We're all familiar with the words anonymous, synonymous, and eponymous, which are all to do with names. I came across allonymous in the OED today (published or appearing under the name of someone other than the real author), and it prompted me to look up other 'onymous' words.
The suffix onymous is also a word in its own right; it means 'having a name, bearing the name of an author'. There are a few other interesting 'onymous' words:
cryptonymous: characterised by a pseudonym or code name
euonymous: well or felicitously named
paronymous: derived from the same root, cognate
polyonymous: having many names or titles
pseudeponymous: that is falsely named or attributed
There's also the word tecnonymous, which the OED defines, not very helpfully, as 'practising tecnonymy'. And tecnonymy is 'the practice of naming a parent from his or her child' (so, you'd be known as 'father of So-and-so' or 'mother of So-and-so' -- I must admit that I have often referred to myself as 'mother of ...' to teachers and other parents when introducing myself, as they know my children already).

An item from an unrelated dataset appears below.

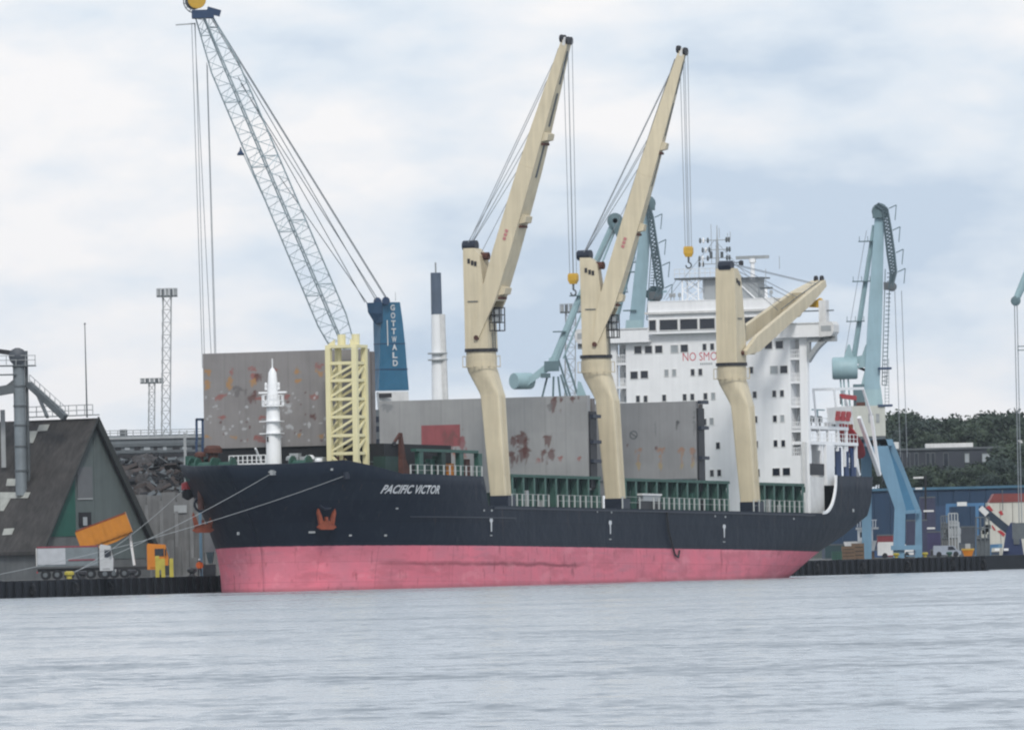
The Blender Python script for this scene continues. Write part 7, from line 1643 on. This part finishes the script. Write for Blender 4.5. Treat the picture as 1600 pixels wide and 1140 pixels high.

There are several rare words beginning tecno- in the OED that are all to do with children, since tecno- comes from the Greek word for 'child' (words beginning paed- are more common in English - and that's a Latin prefix). There's tecnotonia (infanticide), tecnogonia (the age of a father at his eldest child's birth, or it can also mean 'child-bearing'), tecnolater(or teknolater) (one who worships children) and tecnology (the scientific study of children).